Organic polymers recently developed by Kim and a group of researchers are expected to help developers overcome the limitations of the existing technology, such as inorganic thin-film transistors and oxide thin-film transistors, paving the way for the truly flexible display era.

The materials have better pliability and stability than other OLED technologies, and have a record-high level of charge-carrying mobility, she said.

The researcher expects that the materials with high electron mobility will help us develop much lighter and cheaper smart gadgets equipped with flexible and bendable displays.

The organic polymers can also be used for various products, ranging from photovoltaic panels and radio frequency identification devices to biometric recognition gadgets, according to the professor, who has been working with Samsung Display in developing materials for OLED technologies and nurturing students in the field.

She has received calls for collaboration from global chemical and display firms, which she declined to identify, in developing new displays.

Based on the findings of market research institute DisplaySearch, Samsung Electronics forecasted, that the flexible OLED displays will take up around 40 percent of the mobile display market by 2018.

Yoon Boo-keun, Samsung’s consumer electronics chief, recently said that the Korean tech firm would likely unveil flexible TVs next year. 

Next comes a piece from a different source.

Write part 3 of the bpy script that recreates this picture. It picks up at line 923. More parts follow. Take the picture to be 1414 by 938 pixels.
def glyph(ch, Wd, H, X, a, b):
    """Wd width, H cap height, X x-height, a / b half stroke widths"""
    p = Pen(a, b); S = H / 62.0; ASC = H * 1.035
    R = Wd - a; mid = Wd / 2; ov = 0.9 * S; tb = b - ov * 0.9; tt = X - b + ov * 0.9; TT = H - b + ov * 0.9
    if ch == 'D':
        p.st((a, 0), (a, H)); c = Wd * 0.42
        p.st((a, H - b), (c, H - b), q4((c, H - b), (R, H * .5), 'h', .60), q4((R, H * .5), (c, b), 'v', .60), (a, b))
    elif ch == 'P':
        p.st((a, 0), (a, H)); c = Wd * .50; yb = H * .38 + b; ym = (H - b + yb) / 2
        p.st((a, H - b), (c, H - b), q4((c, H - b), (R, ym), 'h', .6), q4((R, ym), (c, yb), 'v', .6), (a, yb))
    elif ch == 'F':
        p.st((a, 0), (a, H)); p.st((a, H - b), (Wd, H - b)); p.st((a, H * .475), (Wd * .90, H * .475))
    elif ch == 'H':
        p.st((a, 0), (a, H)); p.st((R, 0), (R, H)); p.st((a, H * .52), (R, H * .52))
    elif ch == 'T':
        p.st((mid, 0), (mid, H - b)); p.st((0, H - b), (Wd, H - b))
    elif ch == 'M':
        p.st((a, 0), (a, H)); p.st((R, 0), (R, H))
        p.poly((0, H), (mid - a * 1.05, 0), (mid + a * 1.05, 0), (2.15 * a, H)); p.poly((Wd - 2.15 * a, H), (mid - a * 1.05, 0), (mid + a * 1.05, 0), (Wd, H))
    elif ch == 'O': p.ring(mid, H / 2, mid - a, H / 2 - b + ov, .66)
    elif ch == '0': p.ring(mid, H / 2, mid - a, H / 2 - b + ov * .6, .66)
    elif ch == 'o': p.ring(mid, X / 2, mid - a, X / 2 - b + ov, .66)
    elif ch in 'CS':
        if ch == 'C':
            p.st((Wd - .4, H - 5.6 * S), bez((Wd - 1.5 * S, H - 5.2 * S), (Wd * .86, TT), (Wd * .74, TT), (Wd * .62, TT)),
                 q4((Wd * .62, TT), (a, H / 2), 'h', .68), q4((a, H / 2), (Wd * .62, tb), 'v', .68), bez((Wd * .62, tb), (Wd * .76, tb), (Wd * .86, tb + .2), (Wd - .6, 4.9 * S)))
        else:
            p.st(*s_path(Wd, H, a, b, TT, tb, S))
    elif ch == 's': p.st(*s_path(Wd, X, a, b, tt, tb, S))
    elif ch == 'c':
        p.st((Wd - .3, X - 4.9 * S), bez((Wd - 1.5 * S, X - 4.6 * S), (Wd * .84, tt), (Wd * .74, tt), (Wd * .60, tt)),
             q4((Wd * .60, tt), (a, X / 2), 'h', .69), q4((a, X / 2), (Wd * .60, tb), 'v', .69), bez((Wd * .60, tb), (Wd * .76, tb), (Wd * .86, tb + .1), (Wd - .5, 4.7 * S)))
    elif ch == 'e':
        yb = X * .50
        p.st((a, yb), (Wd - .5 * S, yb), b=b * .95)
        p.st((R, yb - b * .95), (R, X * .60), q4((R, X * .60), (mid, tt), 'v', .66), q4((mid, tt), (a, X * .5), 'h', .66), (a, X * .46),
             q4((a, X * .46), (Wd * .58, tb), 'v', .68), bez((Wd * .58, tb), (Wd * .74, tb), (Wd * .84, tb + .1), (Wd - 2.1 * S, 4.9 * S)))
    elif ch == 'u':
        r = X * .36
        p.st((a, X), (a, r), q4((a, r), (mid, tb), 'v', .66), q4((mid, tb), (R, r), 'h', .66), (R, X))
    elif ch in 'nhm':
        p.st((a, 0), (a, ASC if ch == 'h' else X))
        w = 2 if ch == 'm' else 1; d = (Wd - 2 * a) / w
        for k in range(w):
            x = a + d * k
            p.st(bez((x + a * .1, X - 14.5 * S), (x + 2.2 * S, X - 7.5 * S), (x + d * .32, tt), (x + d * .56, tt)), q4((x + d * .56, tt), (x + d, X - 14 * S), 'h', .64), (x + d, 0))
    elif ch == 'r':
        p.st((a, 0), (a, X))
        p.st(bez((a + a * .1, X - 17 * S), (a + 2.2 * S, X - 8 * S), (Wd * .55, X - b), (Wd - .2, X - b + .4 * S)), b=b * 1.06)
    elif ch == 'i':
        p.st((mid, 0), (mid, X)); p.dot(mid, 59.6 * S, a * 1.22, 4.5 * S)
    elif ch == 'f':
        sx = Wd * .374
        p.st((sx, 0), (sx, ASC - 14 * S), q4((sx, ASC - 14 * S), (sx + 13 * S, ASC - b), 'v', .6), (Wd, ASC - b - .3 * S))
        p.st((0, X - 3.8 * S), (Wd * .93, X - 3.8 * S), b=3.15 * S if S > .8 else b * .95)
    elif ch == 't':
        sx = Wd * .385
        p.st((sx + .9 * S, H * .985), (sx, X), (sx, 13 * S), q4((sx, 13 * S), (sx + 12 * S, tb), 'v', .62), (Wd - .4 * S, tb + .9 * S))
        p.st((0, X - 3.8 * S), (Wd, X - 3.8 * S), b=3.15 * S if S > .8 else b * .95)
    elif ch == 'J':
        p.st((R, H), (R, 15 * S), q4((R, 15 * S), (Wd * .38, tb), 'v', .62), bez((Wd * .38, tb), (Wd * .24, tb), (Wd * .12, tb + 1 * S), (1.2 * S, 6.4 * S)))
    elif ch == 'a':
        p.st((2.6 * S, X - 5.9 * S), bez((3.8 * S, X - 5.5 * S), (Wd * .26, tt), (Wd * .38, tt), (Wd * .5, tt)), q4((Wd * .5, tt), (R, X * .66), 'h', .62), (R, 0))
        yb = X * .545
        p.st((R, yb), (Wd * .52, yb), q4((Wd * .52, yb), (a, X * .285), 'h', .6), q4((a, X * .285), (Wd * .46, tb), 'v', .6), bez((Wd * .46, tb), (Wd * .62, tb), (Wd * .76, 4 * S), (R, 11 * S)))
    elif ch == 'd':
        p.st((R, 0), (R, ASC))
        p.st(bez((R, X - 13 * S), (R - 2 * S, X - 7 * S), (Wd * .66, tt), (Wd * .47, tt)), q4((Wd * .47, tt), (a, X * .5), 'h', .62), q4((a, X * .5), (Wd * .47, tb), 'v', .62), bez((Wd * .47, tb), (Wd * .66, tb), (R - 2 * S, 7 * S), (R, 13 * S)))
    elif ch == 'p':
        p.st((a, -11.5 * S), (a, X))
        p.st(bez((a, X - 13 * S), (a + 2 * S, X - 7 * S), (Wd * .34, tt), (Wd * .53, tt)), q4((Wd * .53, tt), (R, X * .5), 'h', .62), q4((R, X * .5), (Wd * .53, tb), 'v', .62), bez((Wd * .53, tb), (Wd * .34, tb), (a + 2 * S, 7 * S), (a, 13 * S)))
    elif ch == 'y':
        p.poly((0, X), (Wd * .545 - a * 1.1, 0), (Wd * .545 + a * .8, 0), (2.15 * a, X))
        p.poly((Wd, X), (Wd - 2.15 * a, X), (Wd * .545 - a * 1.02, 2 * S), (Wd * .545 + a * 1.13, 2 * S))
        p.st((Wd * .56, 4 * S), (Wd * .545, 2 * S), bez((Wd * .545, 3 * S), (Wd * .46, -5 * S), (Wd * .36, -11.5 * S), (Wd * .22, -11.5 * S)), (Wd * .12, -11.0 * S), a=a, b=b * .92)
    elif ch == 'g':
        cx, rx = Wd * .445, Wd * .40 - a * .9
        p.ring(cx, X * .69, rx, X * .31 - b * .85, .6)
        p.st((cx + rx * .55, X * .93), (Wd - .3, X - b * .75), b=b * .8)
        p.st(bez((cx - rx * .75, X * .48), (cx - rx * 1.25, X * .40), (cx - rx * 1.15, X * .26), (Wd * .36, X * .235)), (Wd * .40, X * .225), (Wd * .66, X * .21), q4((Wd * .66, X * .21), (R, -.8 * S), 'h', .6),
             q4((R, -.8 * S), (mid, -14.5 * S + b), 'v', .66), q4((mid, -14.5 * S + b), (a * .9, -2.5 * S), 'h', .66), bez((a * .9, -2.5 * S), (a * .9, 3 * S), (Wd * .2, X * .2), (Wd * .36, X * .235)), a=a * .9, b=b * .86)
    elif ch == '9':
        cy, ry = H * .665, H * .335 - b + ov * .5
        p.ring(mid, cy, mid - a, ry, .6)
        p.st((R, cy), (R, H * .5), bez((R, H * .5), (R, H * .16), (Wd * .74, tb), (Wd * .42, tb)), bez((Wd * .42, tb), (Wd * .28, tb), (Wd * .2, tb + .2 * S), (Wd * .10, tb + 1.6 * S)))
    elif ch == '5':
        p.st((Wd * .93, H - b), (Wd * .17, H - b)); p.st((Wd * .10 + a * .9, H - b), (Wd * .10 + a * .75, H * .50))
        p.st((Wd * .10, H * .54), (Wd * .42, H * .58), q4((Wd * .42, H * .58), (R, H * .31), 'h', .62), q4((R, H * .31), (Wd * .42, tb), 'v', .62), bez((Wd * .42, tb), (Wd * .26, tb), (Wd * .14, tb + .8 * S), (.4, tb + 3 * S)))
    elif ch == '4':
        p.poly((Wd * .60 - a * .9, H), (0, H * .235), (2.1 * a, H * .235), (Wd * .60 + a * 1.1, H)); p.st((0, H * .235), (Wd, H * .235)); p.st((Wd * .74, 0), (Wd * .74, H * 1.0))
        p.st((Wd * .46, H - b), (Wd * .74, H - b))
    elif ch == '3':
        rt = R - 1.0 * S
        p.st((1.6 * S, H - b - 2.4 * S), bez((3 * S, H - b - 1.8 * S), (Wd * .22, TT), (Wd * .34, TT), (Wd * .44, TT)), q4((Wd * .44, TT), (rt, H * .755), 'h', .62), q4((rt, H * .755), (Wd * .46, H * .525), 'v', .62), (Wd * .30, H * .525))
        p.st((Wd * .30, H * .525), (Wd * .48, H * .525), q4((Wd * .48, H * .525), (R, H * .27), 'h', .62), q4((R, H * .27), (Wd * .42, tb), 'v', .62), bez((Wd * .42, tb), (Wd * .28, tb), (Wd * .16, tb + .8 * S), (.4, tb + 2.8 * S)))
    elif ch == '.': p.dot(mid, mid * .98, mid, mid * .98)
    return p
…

(from left) Samsung’s curved OLED TV (Samsung), LG’s G Flex curved smartphone (Bloomberg)
(from left) Samsung’s curved OLED TV (Samsung), LG’s G Flex curved smartphone (Bloomberg)

Earlier this year, Samsung and LG both rolled out curved OLED TVs and curved OLED smartphones.

The world’s first curved products failed to appeal to customers, mainly because of high price tags and an absence of unique features other than the curved bodies.

Another challenge for the tech firms is the lack of key fundamental technologies, according to Kim.

The Korean tech firms are indeed eager to obtain related patents for OLEDs.

In 2009, LG Electronics acquired the OLED business unit of Kodak, which first created the OLED technology in 1979. This year Samsung Electronics and Cheil Industries, a subsidiary of Samsung Group, purchased Novaled, a German firm that owns around 500 intellectual property rights for OLED technologies.